Problem details — Retype all of the data. Every line must match exactly.

** begin **

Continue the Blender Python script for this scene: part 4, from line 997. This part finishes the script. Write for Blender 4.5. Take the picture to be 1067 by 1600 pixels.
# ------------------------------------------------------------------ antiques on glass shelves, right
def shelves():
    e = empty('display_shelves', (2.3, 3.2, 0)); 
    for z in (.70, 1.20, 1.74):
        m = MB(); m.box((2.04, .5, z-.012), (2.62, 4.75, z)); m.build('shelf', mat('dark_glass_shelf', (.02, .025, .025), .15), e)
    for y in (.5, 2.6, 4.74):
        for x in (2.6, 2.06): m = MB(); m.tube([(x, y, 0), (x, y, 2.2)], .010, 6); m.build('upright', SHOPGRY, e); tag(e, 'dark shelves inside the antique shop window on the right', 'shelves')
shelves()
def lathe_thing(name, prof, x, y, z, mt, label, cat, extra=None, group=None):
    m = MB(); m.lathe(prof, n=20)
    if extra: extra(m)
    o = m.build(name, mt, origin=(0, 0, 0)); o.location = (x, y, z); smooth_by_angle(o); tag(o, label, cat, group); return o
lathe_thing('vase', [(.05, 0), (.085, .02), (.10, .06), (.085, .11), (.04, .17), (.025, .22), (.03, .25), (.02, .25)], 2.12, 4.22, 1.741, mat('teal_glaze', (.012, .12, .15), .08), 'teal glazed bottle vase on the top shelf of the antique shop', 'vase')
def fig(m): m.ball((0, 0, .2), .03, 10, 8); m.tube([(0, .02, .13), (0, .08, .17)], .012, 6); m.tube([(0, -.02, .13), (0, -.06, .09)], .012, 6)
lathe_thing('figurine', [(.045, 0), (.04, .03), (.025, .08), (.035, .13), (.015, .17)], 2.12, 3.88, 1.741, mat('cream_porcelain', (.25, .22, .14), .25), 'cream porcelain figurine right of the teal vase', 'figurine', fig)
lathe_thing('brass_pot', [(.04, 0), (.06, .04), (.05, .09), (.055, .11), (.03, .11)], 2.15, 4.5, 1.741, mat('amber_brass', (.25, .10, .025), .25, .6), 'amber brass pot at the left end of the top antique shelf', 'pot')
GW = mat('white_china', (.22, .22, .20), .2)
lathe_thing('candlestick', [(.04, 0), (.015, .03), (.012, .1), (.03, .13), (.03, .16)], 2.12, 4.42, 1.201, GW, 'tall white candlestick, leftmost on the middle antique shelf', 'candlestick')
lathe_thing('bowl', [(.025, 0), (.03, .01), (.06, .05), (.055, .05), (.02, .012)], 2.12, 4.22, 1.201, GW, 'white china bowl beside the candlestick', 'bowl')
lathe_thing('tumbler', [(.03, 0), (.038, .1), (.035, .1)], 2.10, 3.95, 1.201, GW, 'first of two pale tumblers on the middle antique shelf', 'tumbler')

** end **

Reply to the task —
Continue the Blender Python script for this scene: part 4, from line 997. This part finishes the script. Write for Blender 4.5. Take the picture to be 1067 by 1600 pixels.
# ------------------------------------------------------------------ antiques on glass shelves, right
def shelves():
    e = empty('display_shelves', (2.3, 3.2, 0)); 
    for z in (.70, 1.20, 1.74):
        m = MB(); m.box((2.04, .5, z-.012), (2.62, 4.75, z)); m.build('shelf', mat('dark_glass_shelf', (.02, .025, .025), .15), e)
    for y in (.5, 2.6, 4.74):
        for x in (2.6, 2.06): m = MB(); m.tube([(x, y, 0), (x, y, 2.2)], .010, 6); m.build('upright', SHOPGRY, e); tag(e, 'dark shelves inside the antique shop window on the right', 'shelves')
shelves()
def lathe_thing(name, prof, x, y, z, mt, label, cat, extra=None, group=None):
    m = MB(); m.lathe(prof, n=20)
    if extra: extra(m)
    o = m.build(name, mt, origin=(0, 0, 0)); o.location = (x, y, z); smooth_by_angle(o); tag(o, label, cat, group); return o
lathe_thing('vase', [(.05, 0), (.085, .02), (.10, .06), (.085, .11), (.04, .17), (.025, .22), (.03, .25), (.02, .25)], 2.12, 4.22, 1.741, mat('teal_glaze', (.012, .12, .15), .08), 'teal glazed bottle vase on the top shelf of the antique shop', 'vase')
def fig(m): m.ball((0, 0, .2), .03, 10, 8); m.tube([(0, .02, .13), (0, .08, .17)], .012, 6); m.tube([(0, -.02, .13), (0, -.06, .09)], .012, 6)
lathe_thing('figurine', [(.045, 0), (.04, .03), (.025, .08), (.035, .13), (.015, .17)], 2.12, 3.88, 1.741, mat('cream_porcelain', (.25, .22, .14), .25), 'cream porcelain figurine right of the teal vase', 'figurine', fig)
lathe_thing('brass_pot', [(.04, 0), (.06, .04), (.05, .09), (.055, .11), (.03, .11)], 2.15, 4.5, 1.741, mat('amber_brass', (.25, .10, .025), .25, .6), 'amber brass pot at the left end of the top antique shelf', 'pot')
GW = mat('white_china', (.22, .22, .20), .2)
lathe_thing('candlestick', [(.04, 0), (.015, .03), (.012, .1), (.03, .13), (.03, .16)], 2.12, 4.42, 1.201, GW, 'tall white candlestick, leftmost on the middle antique shelf', 'candlestick')
lathe_thing('bowl', [(.025, 0), (.03, .01), (.06, .05), (.055, .05), (.02, .012)], 2.12, 4.22, 1.201, GW, 'white china bowl beside the candlestick', 'bowl')
lathe_thing('tumbler', [(.03, 0), (.038, .1), (.035, .1)], 2.10, 3.95, 1.201, GW, 'first of two pale tumblers on the middle antique shelf', 'tumbler')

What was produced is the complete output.